PROBLEM REQUIREMENTS —
Your copy should contain exactly the lines from the one that holds "Write part 3" through the end of the material, reproduced as written, with no pictures.

### DATASET EXTRACT

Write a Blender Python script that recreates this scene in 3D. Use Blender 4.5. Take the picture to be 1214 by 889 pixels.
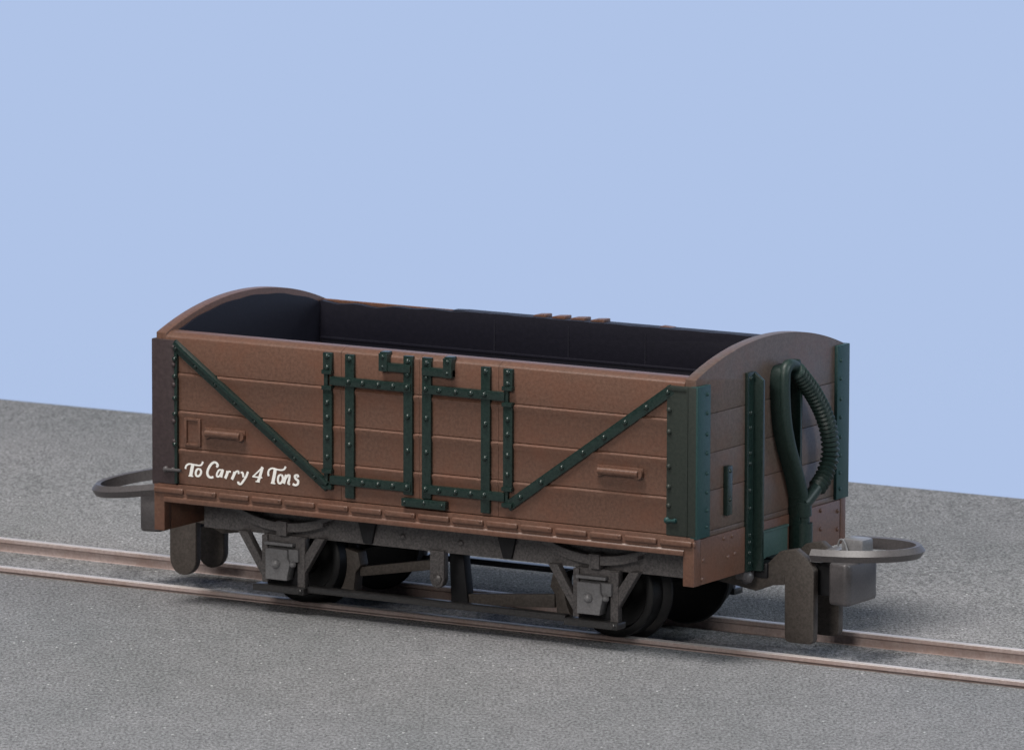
import bpy, bmesh, math, random
from mathutils import Vector, Matrix

for o in list(bpy.data.objects):
    bpy.data.objects.remove(o, do_unlink=True)
random.seed(4)
scn = bpy.context.scene
COL = scn.collection
S = 0.1                      # all shapes are written in model millimetres; one unit is a centimetre

# ------------------------------------------------------------------ camera
cam_d = bpy.data.cameras.new('camera')
cam = bpy.data.objects.new('camera', cam_d); COL.objects.link(cam)
right = Vector((0.85453034, 0.51939352, 0.00287488))
up = Vector((-0.07786054, 0.12262342, 0.98939438))
fwd = Vector((-0.5135325, 0.84569135, -0.1452257))
cam.matrix_world = Matrix((
    (right.x, up.x, -fwd.x, 248.9206703 * S),
    (right.y, up.y, -fwd.y, -408.23655897 * S),
    (right.z, up.z, -fwd.z, 86.22517621 * S),
    (0, 0, 0, 1)))
cam_d.sensor_width = 36
cam_d.lens = 249.35
cam_d.clip_start = 1
cam_d.clip_end = 1000
cam_d.dof.use_dof = True
cam_d.dof.focus_distance = 47.2
cam_d.dof.aperture_fstop = 3.0
scn.camera = cam

# ------------------------------------------------------------------ world and lamps
w = bpy.data.worlds.new('World'); scn.world = w
w.use_nodes = True
w.node_tree.nodes['Background'].inputs[0].default_value = (0.80, 0.86, 1.0, 1)
w.node_tree.nodes['Background'].inputs[1].default_value = 0.05

def lamp(name, loc, target, size, power, col, size_y=None):
    d = bpy.data.lights.new(name, 'AREA')
    d.energy = power; d.color = col; d.size = size
    if size_y:
        d.shape = 'RECTANGLE'; d.size_y = size_y
    o = bpy.data.objects.new(name, d); COL.objects.link(o)
    o.location = loc
    o.rotation_euler = (Vector(target) - Vector(loc)).to_track_quat('-Z', 'Y').to_euler()
    return o
lamp('studio_softbox_overhead', (-5, -15, 38), (-1, 2, 0), 14, 17000, (1.0, 0.96, 0.92))
lamp('studio_softbox_front', (8, -56, 26), (0, 0, 1), 16, 13500, (1.0, 0.95, 0.90))
lamp('added_fill_side', (50, 4, 28), (2, 2, 1), 16, 12500, (0.84, 0.93, 1.0))  # unseen cool fill, added to brighten the end wall and coupling

scn.render.engine = 'CYCLES'
scn.view_settings.view_transform = 'Standard'
scn.view_settings.look = 'None'
scn.view_settings.exposure = 0.0
scn.view_settings.gamma = 1.0
scn.render.resolution_x = 1024
scn.render.resolution_y = 749

# ------------------------------------------------------------------ materials
def srgb(r, g, b):
    f = lambda c: (c / 255 / 12.92) if c / 255 < 0.04045 else ((c / 255 + 0.055) / 1.055) ** 2.4
    return (f(r), f(g), f(b), 1)

def plastic(name, c1, c2, rough=0.5, scale=60, bump=0.15, metal=0.0, spec=0.4, stain=None, stain_amt=0.5):
    """moulded, painted plastic: two close tones in fine speckle, faint orange-peel bump"""
    m = bpy.data.materials.new(name); m.use_nodes = True
    nt = m.node_tree; N = nt.nodes; L = nt.links
    b = N['Principled BSDF']
    tc = N.new('ShaderNodeTexCoord')
    n1 = N.new('ShaderNodeTexNoise'); n1.inputs['Scale'].default_value = scale
    n1.inputs['Detail'].default_value = 6; n1.inputs['Roughness'].default_value = 0.7
    L.new(tc.outputs['Object'], n1.inputs['Vector'])
    r1 = N.new('ShaderNodeValToRGB')
    r1.color_ramp.elements[0].position = 0.36; r1.color_ramp.elements[0].color = c1
    r1.color_ramp.elements[1].position = 0.64; r1.color_ramp.elements[1].color = c2
    L.new(n1.outputs['Fac'], r1.inputs['Fac'])
    col = r1.outputs['Color']
    if stain:
        n2 = N.new('ShaderNodeTexNoise'); n2.inputs['Scale'].default_value = 3.2
        n2.inputs['Detail'].default_value = 5; n2.inputs['Roughness'].default_value = 0.65
        L.new(tc.outputs['Object'], n2.inputs['Vector'])
        r2 = N.new('ShaderNodeValToRGB')
        r2.color_ramp.elements[0].position = 0.45; r2.color_ramp.elements[0].color = (0, 0, 0, 1)
        r2.color_ramp.elements[1].position = 0.72; r2.color_ramp.elements[1].color = (stain_amt,) * 3 + (1,)
        L.new(n2.outputs['Fac'], r2.inputs['Fac'])
        mx = N.new('ShaderNodeMix'); mx.data_type = 'RGBA'
        L.new(r2.outputs['Color'], mx.inputs['Factor'])
        L.new(col, mx.inputs['A']); mx.inputs['B'].default_value = stain
        col = mx.outputs['Result']
    L.new(col, b.inputs['Base Color'])
    b.inputs['Roughness'].default_value = rough
    b.inputs['Metallic'].default_value = metal
    b.inputs['Specular IOR Level'].default_value = spec
    if bump:
        bp = N.new('ShaderNodeBump'); bp.inputs['Strength'].default_value = bump
        bp.inputs['Distance'].default_value = 0.004
        L.new(n1.outputs['Fac'], bp.inputs['Height']); L.new(bp.outputs['Normal'], b.inputs['Normal'])
    return m

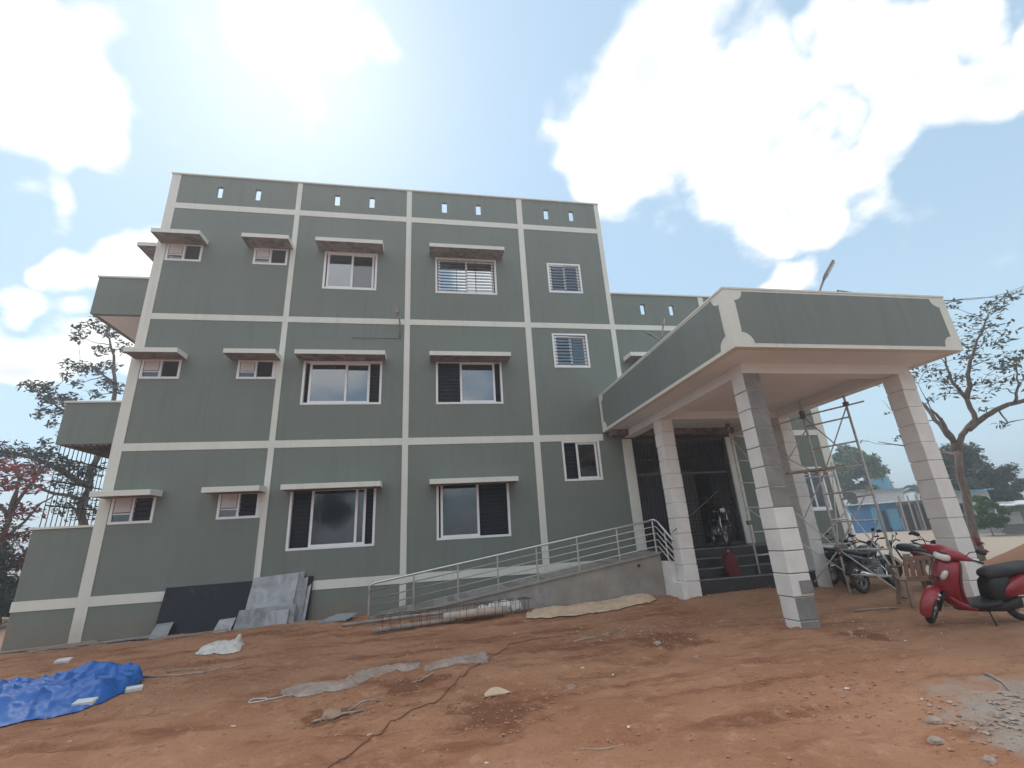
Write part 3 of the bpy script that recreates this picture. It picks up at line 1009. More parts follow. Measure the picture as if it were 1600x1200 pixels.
# entrance surround, lintel and grille gate
for (a, b) in ((5.375, 5.659), (8.651, 8.93)):
    s_ = MB()
    s_.box(a, b, -0.045, 0.0, 0.9 if a < 6 else 0.2, 4.10)
    s_.build('pilaster', CREAM, bld, bevel=0.006)
s_ = MB()
s_.box(5.66, 8.93, -0.055, -0.001, 4.102, 4.29)
s_.build('lintel', GATEP, bld)
gate = MB()
gx0, gx1, gz0, gz1 = 5.67, 8.64, 1.075, 4.09
for (a, b, c, d) in ((gx0, gx1, gz0, gz0 + 0.06), (gx0, gx1, gz1 - 0.06, gz1), (gx0, gx0 + 0.06, gz0 + 0.06, gz1 - 0.06), (gx1 - 0.06, gx1, gz0 + 0.06, gz1 - 0.06),
                     (6.62, 6.69, gz0 + 0.06, gz1 - 0.06), (gx0 + 0.06, gx1 - 0.06, 3.05, 3.11)):
    gate.box(a, b, 0.08 if c != 3.05 else 0.082, 0.12 if c != 3.05 else 0.118, c, d)
gate = gate.build('entrance_gate', BLACKM, bld)
g = MB()
x = gx0 + 0.12
while x < gx1 - 0.08:
    if not (7.55 < x < 7.98):
        g.box(x - 0.007, x + 0.007, 0.093, 0.107, gz0 + 0.06, 3.05)
    g.box(x - 0.007, x + 0.007, 0.093, 0.107, 3.11, gz1 - 0.06)
    x += 0.085
g.build('upright_bars', BLACKM, gate)
g = MB()
for z in (1.35, 1.45, 1.55, 1.65, 1.75, 1.85, 2.2, 2.3, 3.5, 3.6):
    for (a, b) in (((6.75, 7.5), (8.02, 8.5)) if z < 3 else ((5.75, 8.5),)):
        g.box(a, b, 0.108, 0.116, z - 0.007, z + 0.007)
g.build('cross_bars', BLACKM, gate)
g = MB()
g.box(5.735, 6.615, 0.125, 0.135, 1.14, 3.04)
g.build('door_leaf', DARKBAR, gate)
# pale tiled hall behind the gate and an inner doorway
g = MB()
g.box(6.7, 8.6, 1.9, 1.98, 1.065, 3.4)
g.build('hall_screen', INNER, bld)
g = MB()
g.box(7.5, 8.05, 1.84, 1.899, 1.07, 2.75)
g.build('inner_door', BLACKM, bld)

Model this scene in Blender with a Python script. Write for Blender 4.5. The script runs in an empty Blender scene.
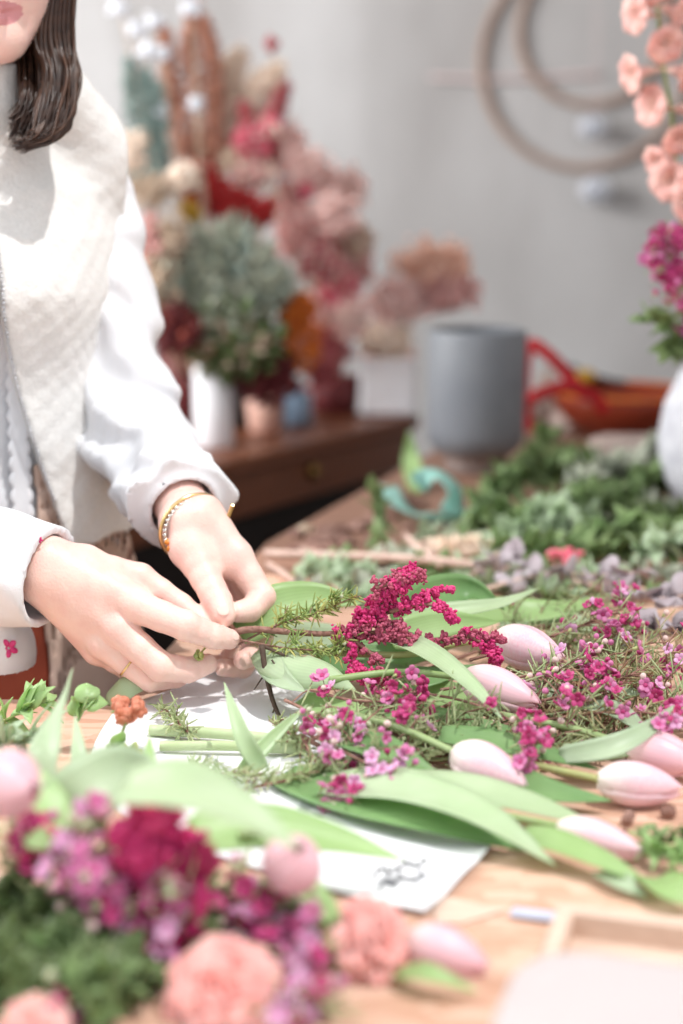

######

CORRECT ANSWER —
Write part 3 of the bpy script that recreates this picture. It picks up at line 1009. More parts follow. Measure the picture as if it were 1600x1200 pixels.
# entrance surround, lintel and grille gate
for (a, b) in ((5.375, 5.659), (8.651, 8.93)):
    s_ = MB()
    s_.box(a, b, -0.045, 0.0, 0.9 if a < 6 else 0.2, 4.10)
    s_.build('pilaster', CREAM, bld, bevel=0.006)
s_ = MB()
s_.box(5.66, 8.93, -0.055, -0.001, 4.102, 4.29)
s_.build('lintel', GATEP, bld)
gate = MB()
gx0, gx1, gz0, gz1 = 5.67, 8.64, 1.075, 4.09
for (a, b, c, d) in ((gx0, gx1, gz0, gz0 + 0.06), (gx0, gx1, gz1 - 0.06, gz1), (gx0, gx0 + 0.06, gz0 + 0.06, gz1 - 0.06), (gx1 - 0.06, gx1, gz0 + 0.06, gz1 - 0.06),
                     (6.62, 6.69, gz0 + 0.06, gz1 - 0.06), (gx0 + 0.06, gx1 - 0.06, 3.05, 3.11)):
    gate.box(a, b, 0.08 if c != 3.05 else 0.082, 0.12 if c != 3.05 else 0.118, c, d)
gate = gate.build('entrance_gate', BLACKM, bld)
g = MB()
x = gx0 + 0.12
while x < gx1 - 0.08:
    if not (7.55 < x < 7.98):
        g.box(x - 0.007, x + 0.007, 0.093, 0.107, gz0 + 0.06, 3.05)
    g.box(x - 0.007, x + 0.007, 0.093, 0.107, 3.11, gz1 - 0.06)
    x += 0.085
g.build('upright_bars', BLACKM, gate)
g = MB()
for z in (1.35, 1.45, 1.55, 1.65, 1.75, 1.85, 2.2, 2.3, 3.5, 3.6):
    for (a, b) in (((6.75, 7.5), (8.02, 8.5)) if z < 3 else ((5.75, 8.5),)):
        g.box(a, b, 0.108, 0.116, z - 0.007, z + 0.007)
g.build('cross_bars', BLACKM, gate)
g = MB()
g.box(5.735, 6.615, 0.125, 0.135, 1.14, 3.04)
g.build('door_leaf', DARKBAR, gate)
# pale tiled hall behind the gate and an inner doorway
g = MB()
g.box(6.7, 8.6, 1.9, 1.98, 1.065, 3.4)
g.build('hall_screen', INNER, bld)
g = MB()
g.box(7.5, 8.05, 1.84, 1.899, 1.07, 2.75)
g.build('inner_door', BLACKM, bld)

Model this scene in Blender with a Python script. Write for Blender 4.5. The script runs in an empty Blender scene.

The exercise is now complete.